Io so cosa vuol dire finire in terre che non sono le tue, tra gente che non parla la tua lingua”. Una signora mi ha spiegato cosa significa provare un senso d’invasione: “Diamo loro l’aiuto di cui siamo capaci, ma sono arrivati in tanti, tutti insieme. Prima, noi giravamo tranquillamente per tutta l’isola, uscivamo la sera, non conoscevamo la paura. Ora è tutto diverso.
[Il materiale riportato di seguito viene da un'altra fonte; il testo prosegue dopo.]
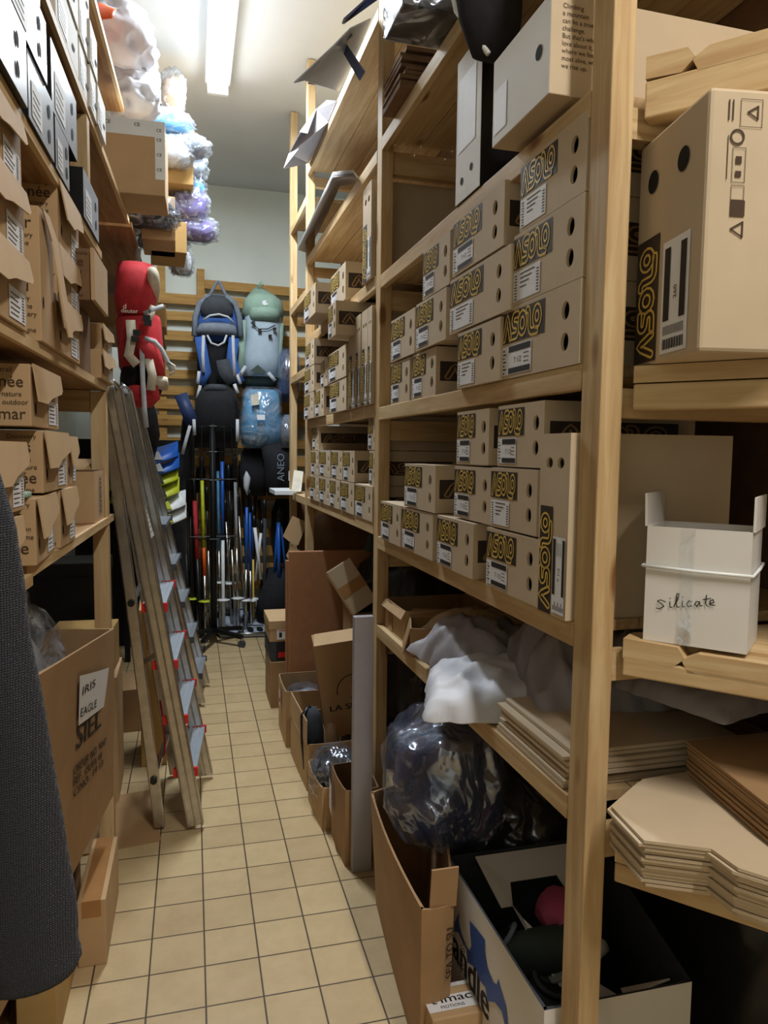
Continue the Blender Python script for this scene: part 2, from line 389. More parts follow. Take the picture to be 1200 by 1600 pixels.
def shelf_box(side, label, pxl, pxr, z, H, off=0, D=0.34, stand=False, group=None, lab=0, yaw=0, Wfix=None, **kw):
    ya, yb = Yat(side, pxl, z + H / 2, off), Yat(side, pxr, z + H / 2, off)
    far, near = max(ya, yb), min(ya, yb)
    if side == 'R':      # keep clear of the posts
        if near < 1.5: near = max(near, 1.147)
        if 2.0 < far < 2.6 and near < 2.45: far = min(far, 2.485)
        if 2.3 < near < 2.7 and far > 2.5: near = max(near, 2.557)
        if far > 3.5: far = min(far, 4.026)
    Wd = Wfix or far - near
    if side == 'R':
        loc = (XR(far, off), far, z); rot = -PI / 2 - AR + yaw
    else:
        loc = (XL(near, off), near, z); rot = PI / 2 - AL + yaw
    if stand: return shoe_box(label, H, Wd, D, loc, rot, True, group, lab, side=side, **kw)
    return shoe_box(label, Wd, H, D, loc, rot, False, group, lab, side=side, **kw)
# ---------------------------------------------------------------- generic cartons
def closed_carton(name, label, W, D, H, loc, rot, body='kraft3', tape=True, group=None, mat=None, cat='cardboard box', lid=0):
    t = thing(name, label, cat, loc, rot, group, mat)
    b = MB().box((0, 0, 0), (W, D, H)); b.build('carton_body', body, t, bevel=0.003)
    if tape:
        k = MB(); k.box((W / 2 - .025, -0.0008, H * .75), (W / 2 + .025, D + .0008, H + 0.0008)); k.build('parcel_tape', 'tape', t)
    if lid:
        l = MB().box((-.003, -.003, H - lid), (W + .003, D + .003, H + .003)); l.build('lid', body, t, bevel=0.002)
    return t
def open_carton(name, label, W, D, H, loc=(0, 0, 0), rot=0, body='kraft2', inside='kin', flaps=(), th=0.005, group=None, mat=None, bulge=0.0, cat='cardboard box', corners=None):
    """corners: four (x,y) base corners + four top corners overrides (front-left, front-right, back-right, back-left)"""
    t = thing(name, label, cat, loc, rot, group, mat)
    cb = corners[0] if corners else [(0, 0), (W, 0), (W, D), (0, D)]
    ct = corners[1] if corners else cb
    hs = corners[2] if corners and len(corners) > 2 else [H] * 4
    N = 8; b = MB(); rows = 5
    def side(i, s, v, inn):
        j = (i + 1) % 4
        a = Vector(cb[i]).lerp(Vector(cb[j]), s); c = Vector(ct[i]).lerp(Vector(ct[j]), s)
        p = a.lerp(c, v); d = (Vector(cb[j]) - Vector(cb[i])).normalized(); n = Vector((d.y, -d.x))
        bl = bulge * math.sin(PI * s) * (0.3 + 0.7 * v)
        p = p + n * (bl - (th if inn else 0)); z = v * (hs[i] * (1 - s) + hs[j] * s)
        cen = Vector((sum(q[0] for q in cb) / 4, sum(q[1] for q in cb) / 4))
        if inn: p = p + (cen - p).normalized() * th * (1 if s in (0, 1) else 0)
        return (p.x, p.y, max(z, th if inn else 0))
    for i in range(4):
        for inn in (False, True):
            vs = [side(i, s / N, v / rows, inn) for v in range(rows + 1) for s in range(N + 1)]
            fs = [(v * (N + 1) + s, v * (N + 1) + s + 1, (v + 1) * (N + 1) + s + 1, (v + 1) * (N + 1) + s) for v in range(rows) for s in range(N)]
            if inn: fs = [f[::-1] for f in fs]
            b.add(vs, fs, 1 if inn else 0)
        vs = [side(i, s / N, 1, False) for s in range(N + 1)] + [side(i, s / N, 1, True) for s in range(N + 1)]
        b.add(vs, [(s, s + 1, s + N + 2, s + N + 1) for s in range(N)], 1)
    b.add([(x, y, 0) for x, y in cb], [(3, 2, 1, 0)], 0)
    b.add([(x, y, th) for x, y in cb], [(0, 1, 2, 3)], 1)
    b.build('carton_body', [body, inside], t)
    for (i, L, ang, tuck) in flaps:      # side, length, outward angle from upright (deg), taper
        j = (i + 1) % 4
        a = Vector((ct[i][0], ct[i][1], hs[i])); c = Vector((ct[j][0], ct[j][1], hs[j]))
        d = (c - a).normalized(); n = Vector((d.y, -d.x, 0)).normalized(); an = math.radians(ang)
        out = (n * math.sin(an) + Vector((0, 0, 1)) * math.cos(an)) * L
        nn = d.cross(out).normalized() * 0.004
        p0, p1, p2, p3 = a, c, c + out - d * tuck, a + out + d * tuck
        fb = MB(); vs = [p0, p1, p2, p3]; vs = vs + [q + nn for q in vs]
        fb.add(vs, [(0, 3, 2, 1), (4, 5, 6, 7), (0, 1, 5, 4), (1, 2, 6, 5), (2, 3, 7, 6), (3, 0, 4, 7)], 0)
        fb.build('flap', [body], t)
    return t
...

La sera stiamo chiusi in casa, al primo rumore temiamo che qualcuno sia entrato in salotto o in camera”. Alterazione dell’umore e depressione erano patologie pressoché sconosciute a Lampedusa, ora c’è chi soffre a causa di questi mali».

Che fare, allora? «Madre Teresa di Calcutta diceva che quello che possiamo fare è una goccia, ma senza quella goccia non si ha un oceano», conclude Francesca Vallarino Gancia.«Ero contenta quando al termine delle lunghe chiacchierate, gli stranieri o gli italiani, non importa, erano più sereni, avevano un minor carico di rabbia, di inimicizia. Come Mamre continueremo a fare ciò che abbiamo sempre fatto: progetti personalizzati di aiuto. Che speriamo arrivino tutti a buon fine come quello che ha visto protagonista una giovane nigeriana che adesso, tornata a casa, in Africa, ha un lavoro, si sente realizzata, sorride».